Define a graph with segments or boundaries
Is it possible to have a function such as:
$y = x^2$
but to also state that from negative infinity to -10 and from 10 to positive infinite that
$y = 7$
This is a simple example, but I just want to find out if it's possible to combine different functions into one.
Cheers
Solution 1:
I'll leave the construction of an arbitrary piecewise function here for reference. (I used the construction here, but it's certainly useful for more than just constructing superhero logos. ;) )
The key is to use the Iverson bracket, denoted $[p]$, for some condition $p$; this evaluates to $1$ if $p$ is true or $0$ if $p$ is false. For instance, you can express the unit step function in terms of Iverson brackets:
$$[x\geq0]=\begin{cases}1&\text{if }x\geq0\\0&\text{if }x<0\end{cases}$$
The other property of Iverson brackets that we need here is $[\neg p]=1-[p]$.
Now, consider the piecewise-defined function
$$\begin{cases}f(x)&\text{if }x<a\\g(x)&\text{if }a\leq x\end{cases}$$
Since $x \geq a$ and $x - a \geq 0$ are the same thing, and $\neg(x < a)$ and $x \geq a$ are the same thing, we can use the properties of Iverson brackets to yield the equivalent function
$$\begin{align*}f(x)[x-a<0]+g(x)[x-a\geq 0]&=f(x)(1-[x-a\geq 0])+g(x)[x-a\geq 0]\\&=f(x)+(g(x)-f(x))[x-a\geq 0]\end{align*}$$
For a more complicated construction, consider the piecewise function
$$\begin{cases}f(x)&\text{if }x<a\\g(x)&\text{if }a\leq x < b\\h(x)&\text{if }b\leq x\end{cases}$$
This can be expressed in Iverson form as
$$f(x)[x<a]+g(x)[a\leq x][x < b]+h(x)[b\leq x]$$
(where we used $[p\text{ and }q]=[p][q]$), or
$$f(x)(1-[x-a\geq 0])+g(x)[x-a\geq 0](1-[x-b\geq 0])+h(x)[x-b\geq 0]$$
which can be simplified like so:
$$f(x)+(g(x)-f(x))[x-a\geq 0]-g(x)[x-a\geq 0][x-b\geq 0]+h(x)[x-b\geq 0]$$
and since $[x-a\geq 0][x-b\geq 0]=[x-b\geq 0]$ for $a \leq b$, we finally have the expression
$$f(x)+(g(x)-f(x))[x-a\geq 0]+(h(x)-g(x))[x-b\geq 0]$$
The extension to more than three pieces is straightforward.
We can apply all this to the function
$$f(x)=\begin{cases}7&\text{if }|x|\geq 10\\x^2&\text{if }|x|<10\end{cases}$$
which can also be expressed as
$$\begin{cases}7&\text{if }x\leq -10\\x^2&\text{if }-10 < x < 10\\7&\text{if }10\leq x\end{cases}$$
Applying the results of the previous section (for now being sloppy with the values at the points of discontinuity), we have
$$f(x)=7+(x^2-7)[x+10\geq 0]+(7-x^2)[x-10\geq 0]$$
(If you are really careful with putting in the Iverson brackets, and carefully pay attention to values at the joining points, the expression required is actually $x^2+(7-x^2)([x-10\geq 0]+[-x-10\geq 0])$, whose derivation I leave as an exercise (a matter of choosing whether to use $[x\geq 0]$ or $[x > 0]=1-[-x \geq 0]$).
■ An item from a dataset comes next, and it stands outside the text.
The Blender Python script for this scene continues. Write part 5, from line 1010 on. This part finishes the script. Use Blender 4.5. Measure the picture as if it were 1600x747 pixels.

The sloppiness does not matter so much if the "pieces" mutually agree at the breakpoints, however.)
If you're working in an environment like C/++ where Iverson brackets are implicitly supported (TRUE is 1 and FALSE is 0), then you should be content and happy with Iverson bracket expressions. If not, the unit step function implicit in the previous expression can be "replaced" (ignoring for the moment the case when $x=0$) like so:
$$[x\geq 0]=\frac{x+|x|}{2x}$$
Sometimes, the problem at the points of discontinuity resolves itself after simplification of the expression, post-substitution. Sometimes, it doesn't. Therefore, when replacing your Iverson brackets/unit step functions (or even in the construction proper), you always must be careful to check that your function behaves as it's supposed to behave at the joining points.
Solution 2:
Yes, this is called a piecewise function. You can define the function in your question as: $$y=f(x)=\begin{cases} 7\text{ if }|x|\geq 10\\ x^2\text{ if }|x|<10\end{cases}$$
Solution 3:
There is a widespread superstition (but not among mathematicians!) that "piecewise functions" are not "real" functions. They are indeed functions, and indispensable with. They come up naturally in many applications, from physics to probability theory to computer graphics (look in Wikipedia under splines).